- Set task:
Copy out all lines where "Blender" appears.
━━━
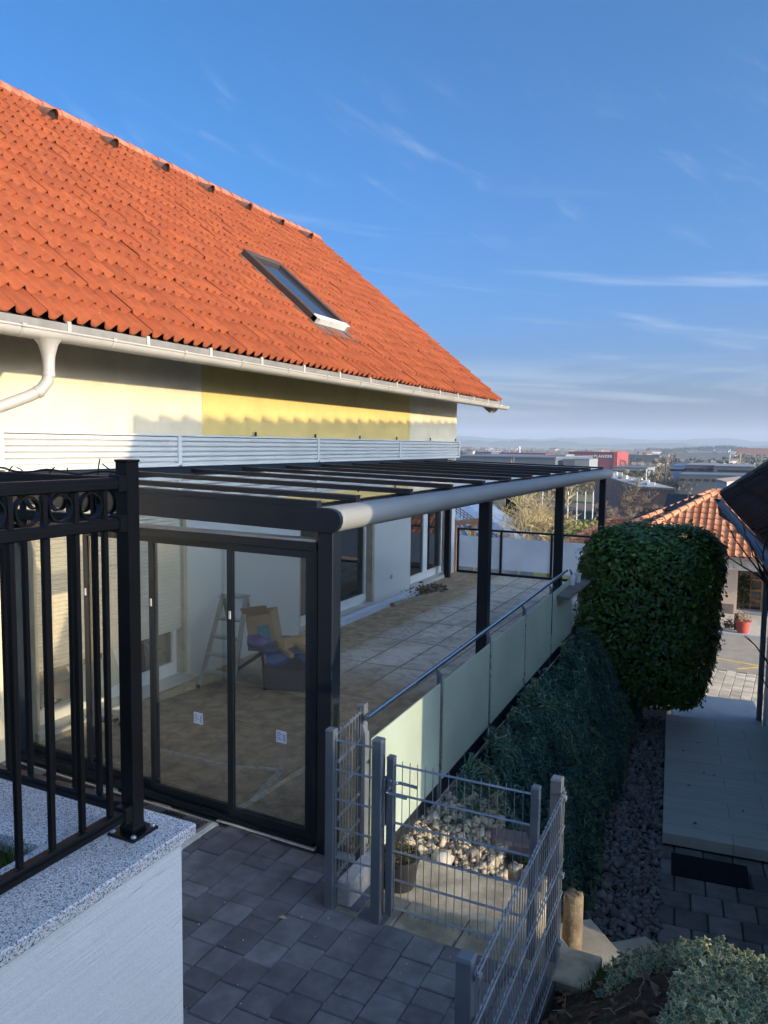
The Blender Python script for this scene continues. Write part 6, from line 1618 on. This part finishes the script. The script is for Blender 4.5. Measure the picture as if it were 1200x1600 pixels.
for (lb_, u0, u1, yv, dep, va, vb, mt, rf) in (
    ('long low dark red hall left of the red warehouse', 766, 852, 1150, 60, 716, 708, red, surf('hall_roof_red', (.18, .05, .05), .8)),
    ('wide grey metal hall just above the canopy roof', 705, 868, 760, 190, 745, 714, grey1, metalroof),
    ('dark office block with white box on top, beside the house corner', 742, 767, 1080, 40, 718, 706, dkgrey, whiteroof),
    ('small white hall in front of the long grey hall', 860, 884, 830, 40, 722, 711, grey2, whiteroof),
    ('grey hall with white roof edge left of the red warehouse', 880, 912, 770, 60, 734, 718, grey1, whiteroof),
    ('pale concrete hall in front of the red warehouse', 898, 921, 700, 40, 735, 718, grey2, flatroof),
    ('long pale greenhouse-like hall above the brick building', 958, 1012, 620, 50, 741, 731, grey2, metalroof),
    ('blue hall at the left end of the grey halls', 1049, 1071, 560, 50, 740, 728, blue1, blue1),
    ('grey office hall beside the blue hall', 1071, 1116, 560, 60, 741, 727, grey1, whiteroof),
    ('long grey hall with bright roof behind the dark roof', 1116, 1180, 540, 60, 743, 729, grey1, whiteroof),
    ('lower grey hall in front of the blue hall', 1062, 1176, 470, 40, 755, 743, grey1, metalroof),
    ('dark bridge-like hall across the plain right of the red warehouse', 966, 1030, 1250, 30, 715, 711, dkgrey, dkgrey),
    ('pale long wall-like hall in the distance at the right', 1055, 1140, 1500, 40, 712, 708, grey2, whiteroof),
    ('distant orange roofed hall below the forest ridge', 1150, 1230, 2000, 60, 705, 701, brick, surf('far_orange', (.30, .17, .11), .8))):
    z0, z1 = zat(va, yv, (u0 + u1) / 2), zat(vb, yv, (u0 + u1) / 2)
    bld('industrial_hall', lb_, rect(u0, u1, yv, dep), z0 - 8, z1, mt, 'hall', HALL, rf, [(0, 9, 1, 3.0, 1.4, 2.2)] if yv < 700 else None)
wbm = surf('white_block', (.48, .48, .47), .8, .04, .3, 0)
Wz = -4.1; P1, P2_, P3 = xy(1118, 752, -5.2), xy(1136, 757, -5.2), xy(1175, 752, -5.2)
bld('white_block', 'white flat roofed apartment block beside the dark roof edge', [P1, P2_, P3, (P1[0] + P3[0] - P2_[0], P1[1] + P3[1] - P2_[1])], -22, -5.2, wbm, 'apartment block', None, surf('white_block_roof', (.45, .33, .25), .9), [(0, 3, 3, 1.3, 1.5, .8), (1, 4, 3, 1.3, 1.5, .8)])
# small far houses, sprinkled
hm = [surf('far_house_white', (.62, .60, .56), .9, 0, 1, 0), surf('far_house_cream', (.55, .48, .36), .9, 0, 1, 0)]; hr = [surf('far_roof_red', (.20, .10, .065), .9, 0, 1, 0), surf('far_roof_grey', (.22, .20, .19), .9, 0, 1, 0)]
meshes = []
for k in range(4):
    q = MB(); q.box(-6, 6, -4.5, 4.5, -4, 5); me_a = q
    q.mi = 1; q.add([(-6.5, -5, 5), (6.5, -5, 5), (6.5, 5, 5), (-6.5, 5, 5), (-6.5, 0, 9), (6.5, 0, 9)], [(0, 1, 5, 4), (2, 3, 4, 5), (1, 2, 5), (3, 0, 4)])
    me = bpy.data.meshes.new('far_house'); me.from_pydata(q.v, [], q.f); me.materials.append(hm[k % 2]); me.materials.append(hr[k // 2]); me.polygons.foreach_set('material_index', q.m); meshes.append(me)
rs2 = random.Random(12)
for k in range(70):
    yv = rs2.choice((rs2.uniform(900, 1600), rs2.uniform(2300, 4200), rs2.uniform(3500, 5200))); u = rs2.uniform(720, 1190); x = at(u, 700, y=yv)[0]
    o = bpy.data.objects.new('far_house', meshes[rs2.randrange(4)]); COL.objects.link(o); o.location = (x, yv, float(ground_z(x, yv))); o.rotation_euler = (0, 0, rs2.uniform(-.6, .6)); sc_ = rs2.uniform(.8, 1.6) * (1 if yv < 2000 else 1.5); o.scale = (sc_ * rs2.uniform(1, 2.2), sc_, sc_)
    tag(o, 'tiny distant house among the trees of the plain', 'house', 'distant houses on the plain')
for (nm, lb_, u, v0, v1, yv, r_, col) in (('chimney_stack', 'white factory chimney on the plain above the canopy', 812, 697, 712, 1200, 1.6, (.7, .7, .68)), ('radio_mast', 'thin orange mast at the right of the plain', 1157, 706, 737, 640, .5, (.55, .30, .12)), ('light_pole', 'pale curved lamp mast above the brick building', 1010, 733, 752, 380, .35, (.6, .6, .55)), ('dark_mast', 'dark slender mast right of the pale lamp mast', 1041, 718, 745, 520, .5, (.07, .07, .07))):
    a = at(u, v0, y=yv); c_ = at(u, v1, y=yv); tag(MB().tube([(a[0], yv, c_[2] - 6), (a[0], yv, a[2])], [r_, r_ * .7], 8).build(nm, surf(nm + '_paint', col, .7, 0, 1, 0)), lb_, 'mast')
# parked cars on the lower road, seen between the columns
for k, (u, v_, col, lb_) in enumerate(((896, 812, (.55, .57, .58), 'tiny pale car parked below the net poles'), (913, 808, (.05, .05, .06), 'tiny dark car parked below the net poles'))):
    p = at(u, v_, y=104); gz = float(ground_z(p[0], 104.)); t = thing('parked_car', lb_, 'car', (p[0], 104, gz), 'cars parked below the net poles'); pm = surf('car_paint_' + str(k), col, .3, 0, 1, 0)
    q = MB().box(p[0] - 2.1, p[0] + 2.1, 103.1, 104.9, gz + .35, gz + .85, .12); q.add([(p[0] - 1.3, 103.2, gz + .85), (p[0] + 1.5, 103.2, gz + .85), (p[0] + 1.5, 104.8, gz + .85), (p[0] - 1.3, 104.8, gz + .85), (p[0] - .7, 103.4, gz + 1.42), (p[0] + 1.0, 103.4, gz + 1.42), (p[0] + 1.0, 104.6, gz + 1.42), (p[0] - .7, 104.6, gz + 1.42)], [(0, 1, 5, 4), (1, 2, 6, 5), (2, 3, 7, 6), (3, 0, 4, 7), (4, 5, 6, 7)]); q.build('body', pm, t)
    for dx in (-1.3, 1.3):
        for dy in (103.15, 104.85): MB().tube([(p[0] + dx, dy - .1, gz + .33), (p[0] + dx, dy + .1, gz + .33)], .33, 12).build('wheel', rubber, t)

# ================================================================== HAZE
hz = MB().box(-17000, 17000, -17000, 17000, -40, 330)
ho = hz.build('haze', None); tag(ho, kind='stuff')
m, nt, out = newmat('haze'); pv = nt.nodes.new('ShaderNodeVolumePrincipled')
pv.inputs['Color'].default_value = (.72, .83, .95, 1); pv.inputs['Density'].default_value = 1.1e-4; pv.inputs['Anisotropy'].default_value = .0
nt.links.new(pv.outputs[0], out.inputs['Volume']); ho.data.materials.append(m)
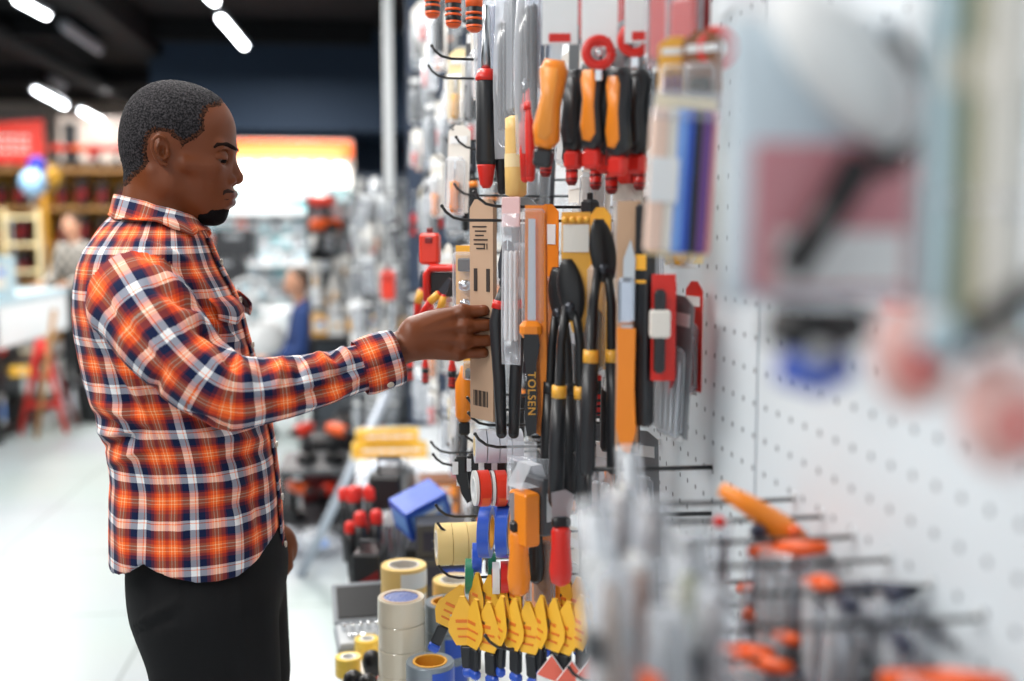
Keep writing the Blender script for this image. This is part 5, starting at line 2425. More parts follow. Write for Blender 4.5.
rng = random.Random(3)
for rrow in range(6):
    for c in range(10):
        Y = 1.12 - .072 * c + .02 * (rrow % 2)
        for dx in (.03, .07, .11, .15, .19):
            if rng.random() < .15 or (rrow == 0 and dx > .1) or Y > 1.0 and dx > .14:
                continue
            z = 1.245 - .085 * rrow - .35 * max(0, dx - .09)
            i = rng.random()
            Yp = Y + rng.uniform(-.015, .015)
            if i < .66:
                make('opack', b_opack(), 'blurred blade pack with orange cap in the slanting rows at the lower right', 'package', (XW - dx, Yp, z + rng.uniform(-.008, .008)),
                     (0, rng.uniform(-.15, .15), rng.uniform(-.5, .5)), 'orange-capped blade packs at the lower right', 1.4)
            elif i < .85:
                make('wpack', b_opack('lightgrey'), 'blurred blade pack with pale cap in the slanting rows at the lower right', 'package', (XW - dx, Yp, z + rng.uniform(-.008, .008)),
                     (0, rng.uniform(-.15, .15), rng.uniform(-.5, .5)), 'pale-capped blade packs at the lower right', 1.4)
            else:
                make('kpack', b_opack('navy'), 'blurred blade pack with dark cap in the slanting rows at the lower right', 'package', (XW - dx, Yp, z + rng.uniform(-.008, .008)),
                     (0, rng.uniform(-.15, .15), rng.uniform(-.5, .5)), 'dark-capped blade packs at the lower right', 1.4)
for rrow in range(1, 6):
    for c in range(10):
        Y = 1.12 - .072 * c + .02 * (rrow % 2)
        make('hook0.20', b_hook(.20), 'blurred black hook carrying blade packs at the lower right', 'hook', (XW, Y, 1.25 - .085 * rrow), group='hooks of the blade packs')


def b_pouch():
    t = E('orange_pouch')
    m = MB()
    m.tube([(-.045, 0, .018), (-.01, 0, .004), (.02, 0, -.012), (.040, 0, -.020)], [.006, .010, .014, .010], 12)
    m.build('pouch', K('orange'), t)
    m = MB()
    m.ball((.042, 0, -.021), .009, 10)
    m.build('red_end', K('red'), t)
    return t


put('pouch', b_pouch, 'long orange pouch lying on the hooks against the white board', 'pouch', 763, 514, 1.05, rz=-12, tilt=6, scale=(1.0, 1.3, 1.15))
put('redc', b_opack('red'), 'small pack with a red cap left of the long orange pouch', 'package', 722, 520, 1.02, rz=-20)


# --- blurred grey and white things between the shears and the bit packs
def b_coil(c1, c2):
    def f():
        t = E('clear_tube_pack')
        m = MB()
        m.tube([(0, 0, 0), (.003, 0, -.08), (-.002, 0, -.17)], [.015, .019, .016], 12)
        m.build('film', CLEAR(), t)
        m = MB()
        m.tube([(0, 0, -.01), (.002, 0, -.08), (-.001, 0, -.16)], [.006, .010, .008], 10)
        m.build('contents', K(c1), t)
        m = MB()
        m.box((0, -.017, -.05), (.020, .003, .022), .001)
        m.build('label', K(c2), t)
        return t
    return f


for i, (px, py, Y, c1, c2, nm) in enumerate((
        (590, 500, .80, 'white', 'white', 'tall white blurred tube pack in front of the red-handled scraper'), (622, 488, .84, 'mauvegrey', 'lightgrey', 'grey blurred tube pack right of the tall white one'),
        (655, 500, .80, 'mauvegrey', 'paper', 'light grey blurred tube pack under the square wire frame, left one'), (690, 530, .76, 'darkgrey', 'paper', 'grey blurred tube pack under the square wire frame, right one'),
        (612, 570, .70, 'taupe', 'darkgrey', 'dark grey blurred tube pack low beside the red and white cards'), (642, 560, .72, 'brown', 'grey', 'brownish blurred tube pack at the bottom edge'),
        (688, 560, .74, 'olive', 'white', 'blurred tube pack with yellow-green edge and white label'), (668, 610, .68, 'grey', 'deeporange', 'grey blurred tube pack with orange label at the bottom edge'),
        (716, 590, .70, 'mauvegrey', 'darkgrey', 'grey blurred tube pack left of the lowest blade packs'), (628, 445, 1.15, 'lightgrey', 'paper', 'pale pack hanging right below the orange-handled knife'))):
    put('coil%d' % i, b_coil(c1, c2), nm, 'package', px, py, Y, rz=-60 if i else -20, tilt=(i % 3 - 1) * 5, scale=(.9, .9, 1))
# ================================================================== REST OF THE WALL, BEYOND THE HAND
rng = random.Random(11)
FILL = [
    ('f_white', b_card_pack(.075, .20, K('paper'), K('darkgrey'), 'tool'), 'white'),
    ('f_grey', b_card_pack(.070, .21, K('lightgrey'), K('darkgrey'), 'tool'), 'light grey'),
    ('f_bag', b_bag(.075, .20, K('lightgrey'), K('white')), 'clear'),
    ('f_bits', b_card_pack(.065, .19, K('grey'), STEEL(), 'bits'), 'grey'),
    ('f_or', b_card_pack(.060, .17, K('paper'), K('orange'), 'tool'), 'orange and white'),
    ('f_red', b_card_pack(.065, .15, K('paper'), K('red'), 'tool'), 'red and white'),
    ('f_dark', b_card_pack(.060, .21, K('darkgrey'), K('black'), 'tool'), 'dark'),
    ('f_yel', b_card_pack(.060, .16, K('tan') if False else K('cream'), K('gold'), 'tool'), 'yellow and cream'),
    ('f_drv', b_screwdriver(.20, K('red'), K('black'), .014), 'red-handled screwdriver'),
    ('f_pl', b_pliers(.19, K('black'), K('orange'), spread=.016), 'black pliers'),
]
WT = [9, 9, 9, 14, 16, 11, 16, 10, 6, 10]


def filler(i, x, y, z, rz, where):
    key, bld, col = FILL[i]
    kind = {'f_drv': ('red-handled screwdriver', 'screwdriver'), 'f_pl': ('black-handled pliers with orange bands', 'pliers')}.get(key)
    nm, cat = kind if kind else (col + ' hanging pack', 'package')
    lb = nm + ' ' + where
    return make(key, bld, lb, cat, (x, y, z), (0, rng.uniform(-.07, .07), rz), lb[:1].upper() + lb[1:])


rows_ = [2.42, 2.19, 1.96, 1.73, 1.50, 1.27, 1.06]
for zr in rows_:
    Y = 2.16
    while Y < 5.05:
        for lay in (0, 1):
            i = rng.choices(range(10), WT)[0]
            if zr < 1.6 and rng.random() < .35:
                i = rng.choice((4, 5, 6, 8, 9))
            x = XW - (.26 if lay == 0 else .12) + rng.uniform(-.03, .03)
            filler(i, x, Y + rng.uniform(-.02, .02), zr + rng.uniform(-.02, .02), math.radians(-58 + rng.uniform(-22, 22)), 'on the blurred far stretch of the display wall')
        if rng.random() < .4:
            make('hook0.30', b_hook(.30), 'black hook on the blurred far stretch of the display wall', 'hook', (XW, Y + .03, zr - .005), group='hooks on the far stretch of the wall')
        Y += .175 + .02 * Y
# packs close to the board behind the sharp row of tools
for zr in (2.08, 1.86, 1.66, 1.46, 1.22, 1.03):
    for j in range(7):
        Y = 1.42 + .10 * j
        if zr > 1.3 or j > 1:
            i = rng.choices(range(10), [8, 10, 8, 10, 14, 8, 24, 10, 3, 12])[0]
            filler(i, XW - .055 - .05 * (j % 2), Y, zr + rng.uniform(-.03, .03), math.radians(-60 + rng.uniform(-15, 15)), 'close to the board behind the sharp row of tools')


# named things beyond the hand
def b_redbox():
    t = E('plastic_case')
    m = MB()
    m.box((0, 0, -.045), (.055, .035, .085), .008)
    m.build('case_body', mat('tomato_red', (222, 58, 38), rough=.35), t)
    m = MB()
    m.box((0, -.018, -.022), (.020, .004, .016), .002)
    m.box((0, 0, .004), (.018, .012, .016), .003)
    m.build('latch', K('darkred'), t)
    return t


put('redbox', b_redbox, 'tomato red plastic case hanging left of the tan card, over the red frame', 'case', 430, 232, 2.15, rz=-15, scale=(.72, .8, .72))
put('redbox', None, 'orange-red case hanging far down the wall, a blur left of the dark post', 'case', 388, 270, 4.9, rz=-15, scale=(1.1, 1, 1.5))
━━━
- The output:
The Blender Python script for this scene continues. Write part 6, from line 1618 on. This part finishes the script. The script is for Blender 4.5. Measure the picture as if it were 1200x1600 pixels.
Keep writing the Blender script for this image. This is part 5, starting at line 2425. More parts follow. Write for Blender 4.5.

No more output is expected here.